Schüler und Studenten sind dabei, keine Profis, heißt es. Aber im Informationssystem des Internationalen Paralympischen Komitees geben viele als Beruf "Athlet" an. Zum Beispiel He Junquan, der 34 ist, in Peking lebt und seine Arme als Dreijähriger verlor, als er aus Neugier an die Leitung eines Strommasten fasste. Oder wie Zhao Xu, armamputierter Leichtathlet und Goldgewinner im 100-Meter-Sprint, der sich als Nutznießer eines Gesinnungswandels im chinesischen Staatssport sieht. "Die Regierung hat mir viel geholfen", sagt er, "früher bekamen Chinesen keine Chance, über die erste Runde hinauszukommen. Aber jetzt kriegen wir die Chance, in die Finals vorzudringen."

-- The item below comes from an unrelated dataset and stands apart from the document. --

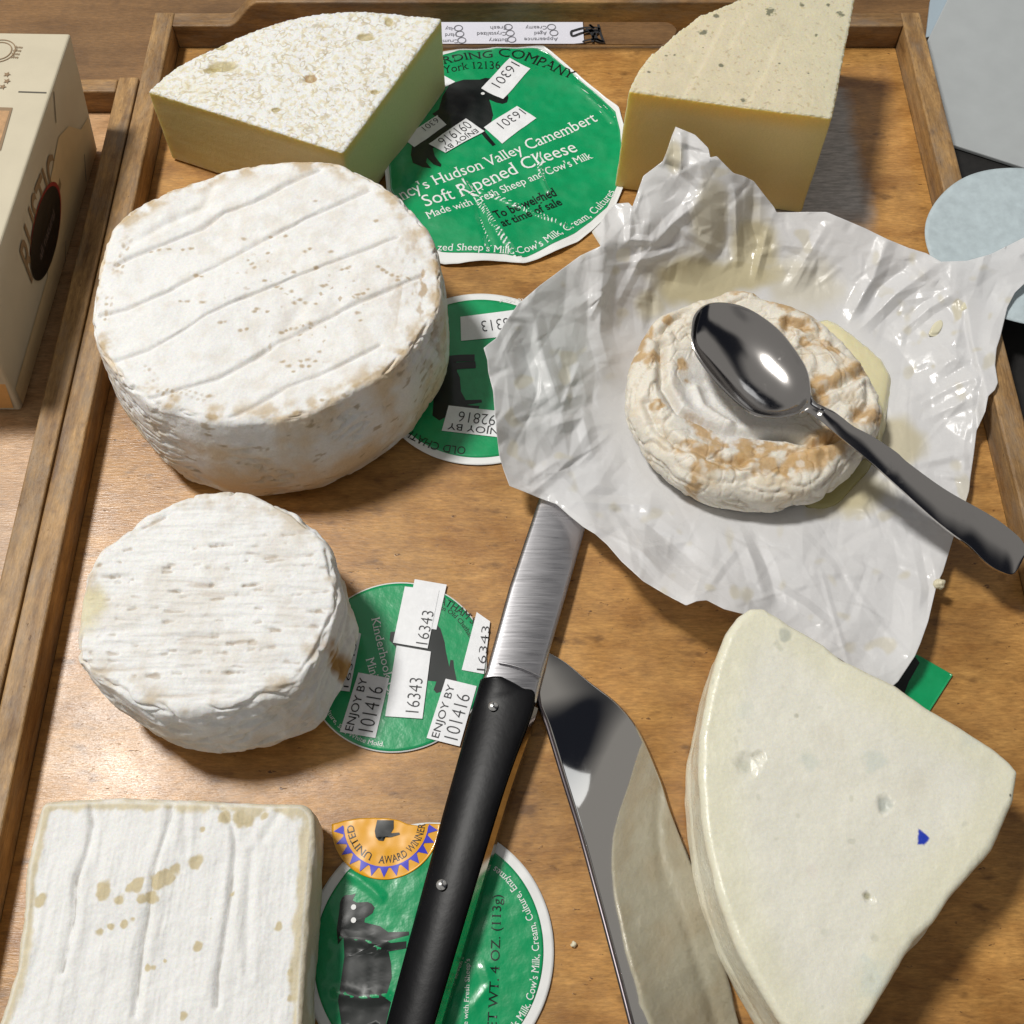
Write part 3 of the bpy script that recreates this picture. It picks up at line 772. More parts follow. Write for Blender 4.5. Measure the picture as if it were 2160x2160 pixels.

Das ist natürlich untertrieben. Die Chinesen gewinnen wie die Wilden und leisten auch ihren Beitrag zu einer paralympischen Rekordflut in London, die es wohl nur in Entwicklungssport-Ereignissen mit einer geringen Anti-Doping-Rate von 1250 Tests bei 503 Medaillenentscheidungen geben kann. Allein beim Schwimmen umfasst die Liste der neuen Welt- und sonstigen Rekorde inzwischen mehrere Seiten. Trotzdem geht von der Paralympics-Macht China eine andere Aura aus als von jenem Team aus dem Reich der Mitte, in dem bei Olympia Teenager mit Fabelzeiten Diskussionen entfachten.

Die chinesischen Paralympier wirken stark und doch irgendwie zerbrechlich. Sie strahlen eine Freude aus, die eine große Tiefe in sich hat. He Junquan lacht viel, aber er weiß auch, dass er mit seiner Gestalt und seinem Schwimmen ein Zeichen setzt. "Wenn die Leute, die diese Paralympics betrachten, ihren Kindern erzählen, was sie gesehen haben", sagt der keinarmige He Junquan, "dann wird das zu ihrer Bildung beitragen und sie inspirieren."